--- BEGIN ---

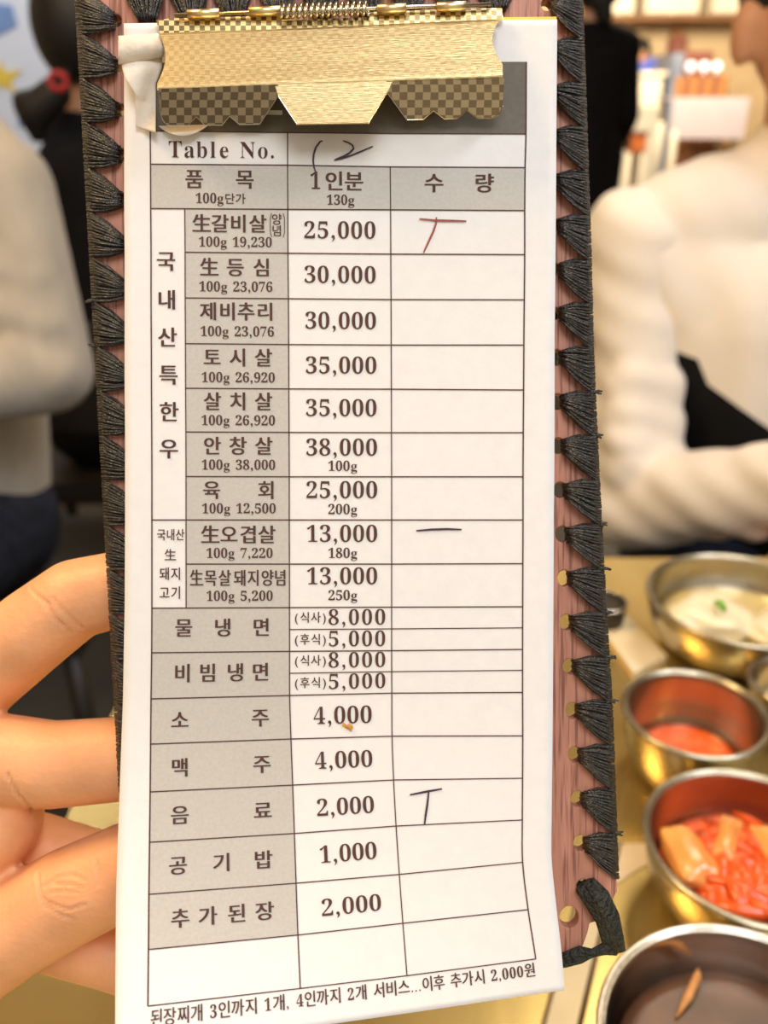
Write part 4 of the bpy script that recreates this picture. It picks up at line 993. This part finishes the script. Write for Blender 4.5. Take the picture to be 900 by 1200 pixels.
# foot line
pr = Print(); foot = '된장찌개 3인까지 1개, 4인까지 2개 서비스...이후 추가시 2,000원'
adv = [(.40 if c in ' ' else .30 if c in ',.' else .58 if c.isdigit() else .92) for c in foot]
u = (612 - 179) / sum(adv); x = 179
for c, a in zip(foot, adv):
    if c != ' ':
        if c in ',.0123456789': g = glyphs(serif(c), .0 if c.isdigit() else 0)
        else: g = glyphs(c, .004)
        xs_ = [p[0] for p in g[0]]; mid = (min(xs_) + max(xs_)) / 2; kx = u if ord(c) > 255 else 20 * .72
        cx = x + a * u / 2
        for d in ((0,) if ord(c) < 256 else (-.012, .012)):
            pr.put(g, lambda q: cx + (q - mid) * kx + d * 18, lambda q: 1179.5 - q * 20.5, d * .0005 if d > 0 else 0)
    x += a * u
pr.done('foot_line')

# ---- pen marks and a stain, drawn over the print
def pen(name, strokes, m, r=.00028):
    mb = MB()
    for st_ in strokes:
        pts = []
        for (x0, y0), (x1, y1) in zip(st_, st_[1:]):
            k = max(2, int(math.hypot(x1 - x0, y1 - y0) / 4))
            for i in range(k): pts.append((x0 + (x1 - x0) * i / k, y0 + (y1 - y0) * i / k))
        pts.append(st_[-1])
        n = len(pts)
        vs = []
        for i, (x, y) in enumerate(pts):
            a, b2 = pts[max(0, i - 1)], pts[min(n - 1, i + 1)]; d = Vector((b2[0] - a[0], b2[1] - a[1])).normalized(); w_ = r / PXM * (.65 + .35 * math.sin(math.pi * (i + .5) / n))
            for sg in (-1, 1): xx, yy = x - d.y * sg * w_, y + d.x * sg * w_; vs.append(B(xx, yy, hp(xx, yy) + .00026))
        mb.add(vs, [(2 * i, 2 * i + 1, 2 * i + 3, 2 * i + 2) for i in range(n - 1)])
    return mb.build(name, m, sh_)
o = pen('pen_mark', [[(378, 165), (375, 166), (370, 173), (367.5, 181), (367, 189), (368, 196), (370.5, 203)], [(402, 165), (408, 167), (413, 170), (414.5, 174), (410, 179), (403, 183), (391.7, 187.5), (401, 185.5), (412, 182), (424, 177), (437, 171.5)]], M['pen'], .00022); o['label'] = 'number 12 handwritten in dark pen'
o = pen('pen_mark', [[(491.5, 256.5), (510, 258.2), (530, 258.6), (546.5, 259.2)], [(511.5, 254.5), (511, 262), (508, 271), (502, 284), (496.5, 296)]], M['pen_red'], .00026); o['label'] = 'red handwritten T-shaped tally beside the first price'
o = pen('pen_mark', [[(488, 622), (505, 620.6), (524, 620), (541, 620.6)]], M['pen'], .00026); o['label'] = 'single handwritten dash'
o = pen('pen_mark', [[(480.5, 931.5), (498, 928), (518, 924.5)], [(502.5, 928), (501, 942), (499, 955), (497.5, 967)]], M['pen'], .00026); o['label'] = 'dark handwritten T-shaped tally beside 2,000'
vs = [B(x, y, hp(x, y) + .0003) for x, y in ((402, 846), (406, 850), (411, 847), (414, 852), (412, 858), (409, 855), (405, 853), (401, 851))]
mesh('food_stain', vs + [B(408, 851, hp(408, 851) + .0007)], [(i, (i + 1) % 8, 8) for i in range(8)], M['stain'], sh_, True)

# ---- torn leftover of an earlier sheet under the clip's left end
def flap(u, v, k):
    yy = 66 + 83 * v
    xl = 140 + 6 * min(1, v / .3) + 13 * max(0, min(1, (v - .30) / .25)); xr = min(Lx(yy) - 1.5, 190)
    x = xl + (xr - xl) * u; y = yy - 4 * u * (1 - v) + 7 * u * v
    return B(x, y, .0062 + .0016 * math.sin(math.pi * min(1, v * 1.6)) * (1 - .5 * u) + .0010 * math.sin(u * 3 + v * 4) - .0003 * k)
sheet('torn_stub', flap, 14, 30, M['paper_worn'], sh_, thick=True)
def flap_top(u, v, k):
    yy = 42 + 34 * v
    x = 138.5 + (Lx(yy - 2) - 1.5 - 138.5) * u; y = yy - 3 * u - 6 * u * v
    return B(x, y, .0072 + .0024 * math.sin(math.pi * (.18 + .75 * v)) - .0003 * k)
sheet('torn_stub', flap_top, 14, 14, M['paper_worn'], sh_, thick=True)
def curl(u, v, k):
    x = 186 + 58 * u; sag = math.sin(math.pi * u) ** .8
    return B(x, 147.5 - 1.5 * u + v * 12 * sag + .5 * v, .0049 + .0018 * sag * v ** 1.5 - .0003 * k)
sheet('torn_curl', curl, 20, 6, M['paper_worn'], sh_, thick=True)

--- END ---

WRITTEN INSTRUCTION:
Transcribe the opening line of the listing above, please, and every line after it through the line with "pr.done('foot_line')", word for word, without pictures.

EXERCISE SOLUTION:
Write part 4 of the bpy script that recreates this picture. It picks up at line 993. This part finishes the script. Write for Blender 4.5. Take the picture to be 900 by 1200 pixels.
# foot line
pr = Print(); foot = '된장찌개 3인까지 1개, 4인까지 2개 서비스...이후 추가시 2,000원'
adv = [(.40 if c in ' ' else .30 if c in ',.' else .58 if c.isdigit() else .92) for c in foot]
u = (612 - 179) / sum(adv); x = 179
for c, a in zip(foot, adv):
    if c != ' ':
        if c in ',.0123456789': g = glyphs(serif(c), .0 if c.isdigit() else 0)
        else: g = glyphs(c, .004)
        xs_ = [p[0] for p in g[0]]; mid = (min(xs_) + max(xs_)) / 2; kx = u if ord(c) > 255 else 20 * .72
        cx = x + a * u / 2
        for d in ((0,) if ord(c) < 256 else (-.012, .012)):
            pr.put(g, lambda q: cx + (q - mid) * kx + d * 18, lambda q: 1179.5 - q * 20.5, d * .0005 if d > 0 else 0)
    x += a * u
pr.done('foot_line')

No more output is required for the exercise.